Uma das fábulas de destaque que é retomada na última fábula a Liga das nações, O lobo e o cordeiro, no qual um lobo discute com um cordeiro dizendo que ele está sujando a sua água de beber. O cordeiro usa todos os argumentos convincentes que não estava poluindo a água do lobo, o leitor percebe quem tem razão é o cordeiro, mas o lobo não liga e devora o animal de qualquer forma.
Na Liga das nações ocorre algo parecido, a onça reuniu o gato-do-mato, a jaguatirica e a irara para caçarem juntas, pois assim nenhuma presa teria chance de escapar e nenhum deles passaria mais fome. Quando conseguem o primeiro sucesso em conjunto, a onça faz a divisão das carnes, mas fica atribuindo todos os pedaços para ela justificando a divisão pelas suas qualidades. Os demais felídeos ficam revoltados e querem que a divisão seja feita de maneira justa. A onça concorda, separa uma carne e coloca a pata em cima dela e desafia os demais a tomar esse pedaço de suas garras, todos os três fogem e nunca mais entram em um grupo onde tenha a onça dentro.

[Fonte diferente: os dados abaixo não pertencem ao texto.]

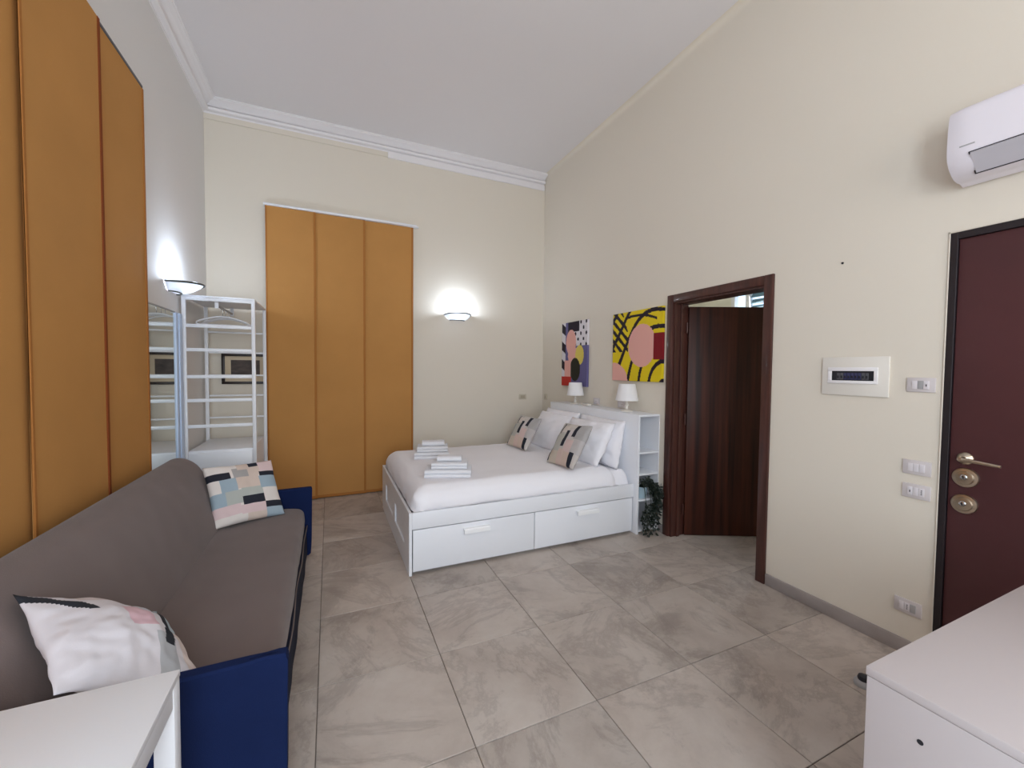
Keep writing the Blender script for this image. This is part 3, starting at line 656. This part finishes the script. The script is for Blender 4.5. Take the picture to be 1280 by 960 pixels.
# ------------------------------------------------------------------ canvases: plain abstract stand-ins in the same colours
m_print = attr_mat('canvas_print', 0.6, 0.05)
def canvas(name, y0, y1, z0, z1, fn, label, nu=90, nv=90):
    t = thing(name, (XR, (y0+y1)/2, z0), label, 'wall art', 'canvases above the bed')
    box('stretcher', XR-0.028, XR-0.001, y0+0.001, y1-0.001, z0+0.001, z1-0.001, m_trimw, t, bev=0)
    bm = bmesh.new(); x = XR-0.030; o_ = WL[t.name]
    V = [[bm.verts.new(Vector((x, y1-(y1-y0)*i/nu, z0+(z1-z0)*j/nv))-o_) for j in range(nv+1)] for i in range(nu+1)]
    W = {}
    def back(i, j):
        if (i, j) not in W: W[i, j] = bm.verts.new(V[i][j].co+Vector((0.0285, 0, 0)))
        return W[i, j]
    cols = []
    for i in range(nu):
        for j in range(nv): bm.faces.new((V[i][j], V[i+1][j], V[i+1][j+1], V[i][j+1])); cols.append(fn((i+.5)/nu, (j+.5)/nv))
    for i in range(nu):
        for j in (0, nv): bm.faces.new((V[i][j], V[i+1][j], back(i+1, j), back(i, j))); cols.append(fn((i+.5)/nu, 0 if j == 0 else 1))
    for j in range(nv):
        for i in (0, nu): bm.faces.new((V[i][j], V[i][j+1], back(i, j+1), back(i, j))); cols.append(fn(0 if i == 0 else 1, (j+.5)/nv))
    me = bpy.data.meshes.new('print'); bmesh.ops.recalc_face_normals(bm, faces=bm.faces); bm.to_mesh(me); bm.free(); me.materials.append(m_print)
    at = me.color_attributes.new('print', 'FLOAT_COLOR', 'CORNER')
    for p, c_ in zip(me.polygons, cols):
        for li in p.loop_indices: at.data[li].color = lin(c_)
    o = bpy.data.objects.new('print', me); COL.objects.link(o); o.parent = t
YE, BL, FP, DR, VI, WH = (226, 200, 30), (36, 26, 40), (230, 172, 160), (130, 26, 34), (104, 98, 142), (226, 220, 224)
def art_a(u, v):
    # sweeping yellow and black bands around plain pink fields
    c_ = YE
    r = math.hypot(u-1.05, v+0.1); s = math.sin(r*26+2.0*math.sin(u*4+v*2))
    if s > 0.72: c_ = BL
    if u < 0.34 and v > 0.42 and math.sin((u*0.9+v)*44) > 0.05 and u+0.4*v < 0.62: c_ = BL
    if (u/0.34)**2+((v-0.0)/0.27)**2 < 1: c_ = FP
    if ((u-0.62)/0.27)**2+((v-0.50)/0.30)**2 < 1: c_ = FP
    if u > 0.84 and 0.30 < v < 0.66: c_ = DR
    if abs(v-0.93+0.5*(u-0.5)**2) < 0.018 and 0.3 < u < 0.9: c_ = BL
    return c_
def art_b(u, v):
    c_ = VI
    if v > 0.62 and u > 0.45: c_ = WH if math.sin(u*31)*math.sin(v*37) < 0.55 else BL
    if v > 0.84 and 0.25 < u < 0.7: c_ = BL
    if u < 0.16: c_ = BL if math.sin(v*22+u*9) > 0 else WH
    if ((u-0.38)/0.2)**2+((v-0.68)/0.2)**2 < 1: c_ = FP
    if ((u-0.50)/0.24)**2+((v-0.47)/0.13)**2 < 1: c_ = FP
    if ((u-0.72)/0.16)**2+((v-0.48)/0.15)**2 < 1: c_ = (222, 200, 96)
    if ((u-0.55)/0.2)**2+((v-0.26)/0.18)**2 < 1: c_ = (40, 40, 30)
    if u < 0.38 and 0.14 < v < 0.40 and u > 0.12: c_ = FP
    if u < 0.40 and v < 0.14: c_ = (186, 48, 38)
    return c_
canvas('canvas_print', 2.952, 3.69, 1.443, 2.165, art_a, 'square yellow, black and pink canvas beside the brown door')
canvas('canvas_print', 4.185, 4.775, 1.345, 2.172, art_b, 'violet, pink and black canvas near the back corner')

# ------------------------------------------------------------------ framed picture on the back wall behind the rack
t = thing('framed_picture', (-0.855, YB, 1.36), 'small dark framed landscape picture seen through the clothes rack', 'picture')
fx0, fx1, fz0, fz1 = -1.072, -0.640, 1.362, 1.697
for nm, a in (('frame_bar', (fx0, fx1, fz1-0.028, fz1)), ('frame_bar', (fx0, fx1, fz0, fz0+0.028)), ('frame_bar', (fx0, fx0+0.030, fz0+0.028, fz1-0.028)), ('frame_bar', (fx1-0.030, fx1, fz0+0.028, fz1-0.028))):
    box(nm, a[0], a[1], YB-0.028, YB-0.001, a[2], a[3], m_frame, t, bev=0.003)
box('mat_board', fx0+0.028, fx1-0.028, YB-0.014, YB-0.002, fz0+0.026, fz1-0.026, mat('cream_mat', (214, 196, 168), 0.8), t, bev=0)
box('print', fx0+0.085, fx1-0.075, YB-0.016, YB-0.0138, fz0+0.085, fz1-0.07, mat('dark_landscape', (72, 60, 54), 0.6, var=0.7, vscale=9, stretch=(1, 1, 2.5)), t, bev=0)

# ------------------------------------------------------------------ mirror on the left wall
t = thing('wall_mirror', (XL, 3.85, 0.15), 'tall mirror with pale frame on the left wall, between curtain and clothes rack', 'mirror')
box('glass', XL+0.002, XL+0.020, 3.34, 4.285, 0.15, 2.0, m_mirror, t, bev=0)
box('frame', XL+0.001, XL+0.030, 4.285, 4.345, 0.15, 2.004, m_mirfr, t); box('frame', XL+0.001, XL+0.038, 4.345, 4.415, 0.15, 2.004, m_mirfr, t)
box('frame', XL+0.001, XL+0.026, 3.34, 4.285, 2.0, 2.010, m_greyp, t, bev=0.001); box('frame', XL+0.001, XL+0.030, 3.30, 3.34, 0.15, 2.004, m_mirfr, t)

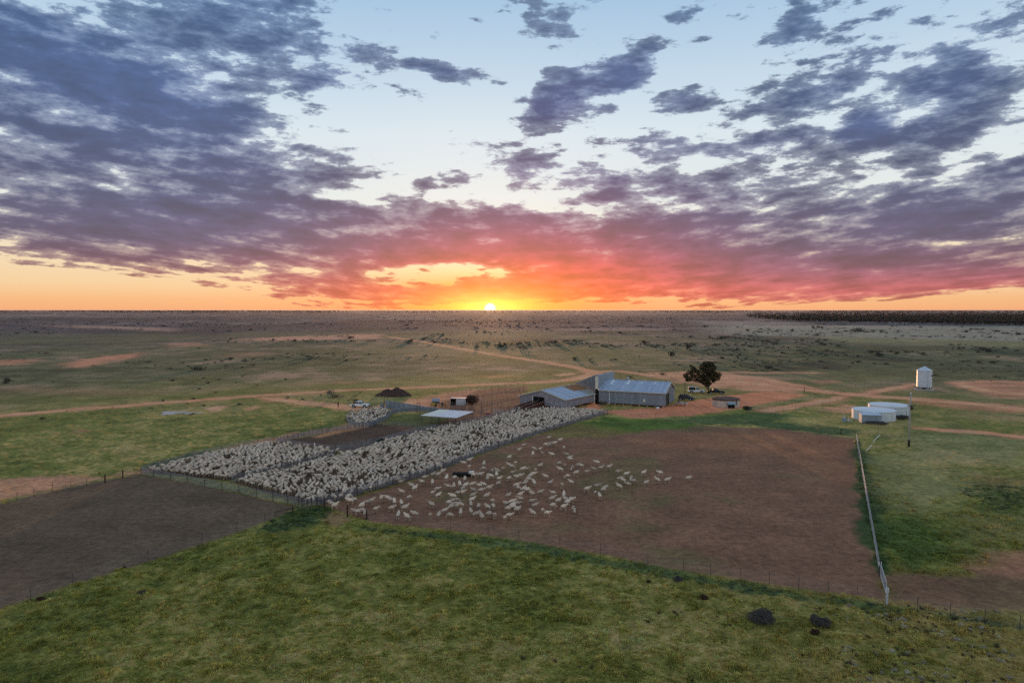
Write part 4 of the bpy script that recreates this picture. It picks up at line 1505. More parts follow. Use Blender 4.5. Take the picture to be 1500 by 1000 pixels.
# ------------------------------------------------------------------ lone tree
def build_tree():
    b = P(1037.5, 575.5)
    t = thing('gum_tree', 'lone dark gum tree with two crowns beside the parked vehicles', 'tree', (b.x, b.y, 0))
    u = .2265    # metres per photo pixel here
    w = MB()
    fork = (0, 0, 2.0)
    limbs = []

    def limb(p0, p1, r0, r1, segs=4, seed=0):
        rg = random.Random(seed)
        p0, p1 = Vector(p0), Vector(p1)
        last, lr = p0, r0
        for i in range(1, segs + 1):
            f = i / segs
            q = p0.lerp(p1, f) + Vector((rg.uniform(-.2, .2), rg.uniform(-.2, .2), rg.uniform(-.05, .15))) * (1 if i < segs else 0)
            r = r0 + (r1 - r0) * f
            w.tube(last, q, lr, r, 7, False)
            last, lr = q, r
    limb((0, 0, -.3), fork, .36, .26, 3, 1)
    tips = [(-.9, .3, 8.6), (-2.4, .2, 6.6), (1.9, -.4, 6.4), (.3, .8, 7.5), (-4.6, -.4, 5.6), (-6.2, .3, 4.9), (2.6, .4, 5.0), (-.4, -1.0, 6.5), (-3.6, .6, 7.4)]
    for i, p in enumerate(tips):
        limb(fork if i % 2 else (-.2, 0, 1.6), p, .15, .04, 5, i + 4)
    w.build('trunk', M_BARK, t)
    cl = []
    rg = random.Random(5)

    def clump(px, py, rx, rz, n=1):
        for _ in range(n):
            cx = (px - 1037.5) * u + rg.uniform(-.3, .3)
            cz = (575.5 - py) * u + rg.uniform(-.2, .2)
            cl.append((cx, rg.uniform(-1.6, 1.6), cz, rx * u * rg.uniform(.8, 1.1), rx * u * .9, rz * u))
    for px, py, rx, rz in [(1035, 534, 6, 4), (1041, 535, 6, 4), (1030, 538, 6, 5), (1038, 541, 8, 6), (1045, 540, 5, 4), (1032, 547, 6, 5), (1042, 548, 8, 5), (1049, 549, 5, 4), (1035, 554, 7, 5),
                           (1028, 553, 5, 4), (1046, 555, 5, 3), (1051, 552, 3, 3), (1031, 560, 6, 4), (1037, 562, 5, 3), (1026, 558, 4, 3), (1045, 559, 3, 2.5),
                           (1016, 541, 4.5, 3), (1019, 545, 4, 3), (1012, 547, 5, 3.5), (1006, 551, 4, 3.5), (1011, 555, 5, 4), (1018, 552, 4, 3), (1020, 558, 4, 3), (1007, 557, 3, 3), (1023, 548, 3, 3), (1013, 537, 2.5, 2), (1024, 544, 3, 3), (1025, 551, 4, 3), (1022, 554, 3, 3)]:
        clump(px, py, rx, rz, 2)
    v, f = leaf_cloud(cl, 18000, .19, 3)
    link('crown', np_mesh('crown', v, f, M_LEAF), t)


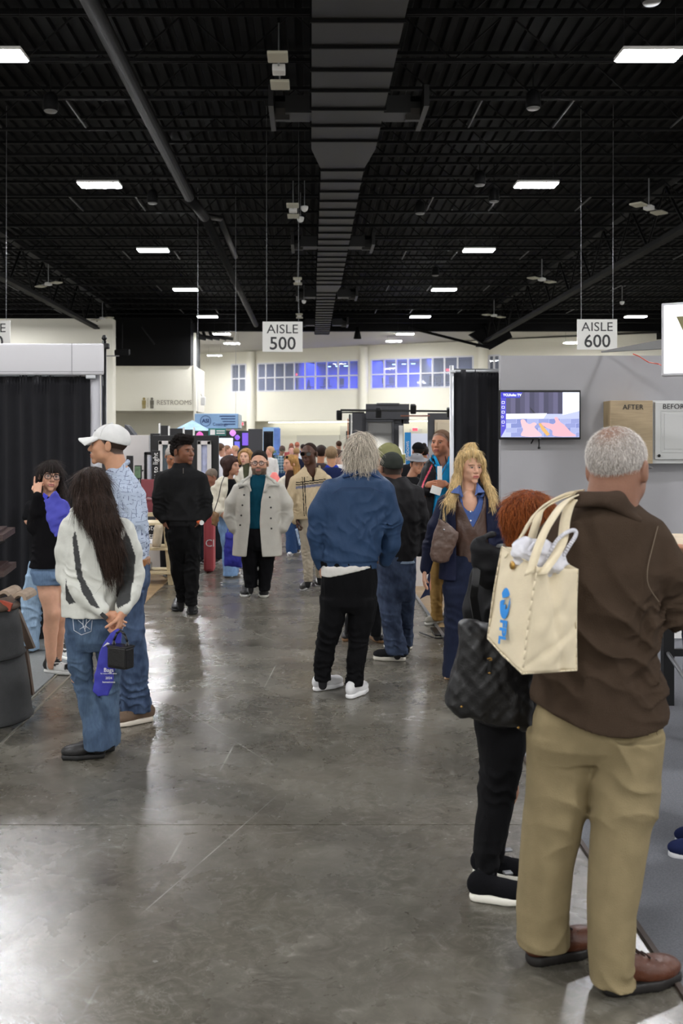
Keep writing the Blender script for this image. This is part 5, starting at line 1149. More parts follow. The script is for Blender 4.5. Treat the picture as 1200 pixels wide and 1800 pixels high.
# 2 --- woman in black hooded coat with auburn hair
p = Person(868, 1566, 3.95, 'woman with short auburn hair in a black hooded coat, back to the camera'); p.skin = 'b98a70'
p.head(932, 921, 0, yaw=128, pitch=8, sc=.95, fem=1, neck=(918, 985, -.01), nr=.05, eyes=False)
p.skeleton((912, 990, 0), arms=[[(850, 1040, .02), (838, 1110, .05), (870, 1130, .25)], [(960, 1040, .05), (970, 1120, .1), (965, 1140, .3)]],
           legs=[[(870, 1230, .0), (872, 1390, .0), (855, 1530, -.06)], [(900, 1230, .06), (888, 1390, .08), (868, 1500, .1)]], rs=.9)
p.body()
p.garment('coat', SATIN, '141416', lofts=[[(962, 878, 950, .07), (985, 850, 968, .10), (1010, 832, 975, .125), (1060, 824, 972, .135), (1110, 828, 965, .14), (1180, 826, 955, .15), (1262, 830, 935, .15)]],
    chains=[[(850, 1010, 22, 0), (838, 1070, 24, 0), (832, 1120, 22, .06), (860, 1140, 18, .2)], [(960, 1020, 24, .05), (972, 1100, 22, .1), (965, 1140, 18, .25)]], vox=.007, noise=(.005, .2), folds=[(850, 1080, 40, .008, .1, 80), (890, 1120, 60, .006, .1, 85)], seed=12)
ct = p.root.children[-1]
# hanging hood
S = Soft(); 
for a, b, r1, r2 in (((838, 952), (868, 946), .018, .02), ((868, 946), (892, 954), .02, .018)): S.cone(p.p(*a, -.15), p.p(*b, -.12), r1, r2, .03)
S.ell(p.p(866, 985, -.14), (.075, .045, .085), .04); S.ell(p.p(858, 1010, -.13), (.055, .04, .05), .04); S.ell(p.p(845, 965, -.14), (.03, .04, .04), .03)
S.ell(p.p(882, 951, -.14), (.06, .045, .022), .03, 'cut')
S.wrinkle(lambda x, y, z: .004 * waves(x, y, z, 8, (1, 1, 1), .12, 2)); S.mesh('hood', SATIN, ct, .006, col='151517')
p.garment('trousers', CLOTH, '0e0e10', lofts=[[(1230, 834, 932, .13, 0), (1275, 833, 930, .125), (1340, 843, 915, .11), (1394, 840, 904, .10), (1450, 837, 890, .08, -.02), (1500, 834, 876, .066, -.04), (1548, 840, 872, .05, -.05)],
    [(1290, 850, 925, .1, .1), (1400, 850, 905, .08, .1), (1480, 856, 888, .06, .12), (1510, 858, 884, .055, .12)]], vox=.007, noise=(.003, .14), folds=[(870, 1370, 40, .006, .07, 20), (860, 1510, 40, .004, .05, 0)], seed=3)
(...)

Neste ponto final do livro, Monteiro Lobato realça e mostra a sua opinião em relação ao mundo ser regido somente por aqueles que são detentores do poder, e por mais que os fracos tenham razão e estejam corretos, os poderosos os esmagam à revelia dos seus interesses. A única forma dos fracos poderem vencer os fortes é usando da astúcia e esperteza.
A maneira que o livro termina chama atenção por mostrar essa situação, que fica bem firmado nas palavras de Emília, deixando no final a dona Benta pensativa, sobre a fábula O lobo e o cordeiro serem a história matriz de todas as fábulas neste seguinte trecho:
“-Seria a fábula planeta, com todas as outras fábulas g do Lobo e o Cordeiro girando em redor do sol que nem irando em redor dela que nem satélites- concluiu Emília dando pinote.
Dona Benta calou-se, pensativa (Fábulas, Monteiro Lobato, página 58)
Essa obra que reuni as histórias de La Fontaine e de Esopo recontadas por Monteiro Lobato merecem uma especial atenção de como se relacionar o livro com as crianças, que cultive e provoque reflexões.